Empezaré por condenar el asesinato de Isabel Carrasco, por convencimiento y para que nadie pueda imputarme incorrección, que en este país, en cuanto te apartas de la doctrina oficial, eres reo de la Santa Inquisición.
Es imposible para un periodista, y más en un medio leonés y berciano como La Nueva Crónica, sustraerse a la tentación y a la necesidad de escribir sobre Isabel Carrasco, a quien conocí, como todos nuestros lectores; la subí en un aerostato en El Bierzo en globo y presentó un botillo mío en Sevilla, donde bailamos fandangos. La he puesto a caldo, políticamente, en mis redes sociales, de modo que ni me quito ni me pongo medallas en esta difícil relación de amor/odio visceral que Isabel despertaba en todos. Descanse en paz.
Mi conflicto es la censura interior, el temor a decir en voz alta lo que pensamos o ni tan siquiera a pensarlo. No es miedo al qué dirán: cualquier cosa disonante será rápidamente tachada de resentimiento (para nada es mi caso, le tenía afecto personal), apología de la violencia (de ningún modo) o simple impertinencia (recién asesinada, no es el momento y antes tampoco porque, para plantarle cara a Isabel Carrasco en los medios, en su partido o en la Diputación, había que tenerlos bien puestos). No tengo miedo a que me lapiden los sepulcros blanqueados, ese coro celestial de hipócritas que dicen en público cosas que no se corresponden con lo que se dice y oye en privado: tanta paz lleves, como descanso dejas. Que aquí nos conocemos todos.

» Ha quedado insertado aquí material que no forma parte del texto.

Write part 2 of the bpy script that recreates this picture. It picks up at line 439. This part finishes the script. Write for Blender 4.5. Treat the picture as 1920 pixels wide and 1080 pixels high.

Mi pánico es más profundo. Me estremece pensar en la naturaleza humana y trato de comprenderla: “Hombre soy, nada humano me es ajeno”, sentenció Terencio. ¿Cómo entender algo intrínsecamente irracional como la sed de venganza, el mal, el dolor, la locura? El problema filosófico nos acompaña desde que fuimos expulsados del Paraíso y Caín se enfrentó a Yavé:
—Para ser tú el bueno, necesitabas un asesino, alguien que matara a su hermano. ¿Por qué yo? ¿Por qué me has elegido a mí para ejecutar tus designios? ¿Qué tengo yo que ver en tus planes si aún no había nacido? [Byron, Caín].
Este y todos los crímenes interrogan el lado oscuro del ser humano: es fácil condenar a Caín, “fugitivo serás desde este día, un triste vagabundo por la tierra”, pero convendría no olvidar que, muerto Abel, todos somos descendientes de Caín. Lean este fin de semana a Lord Byron.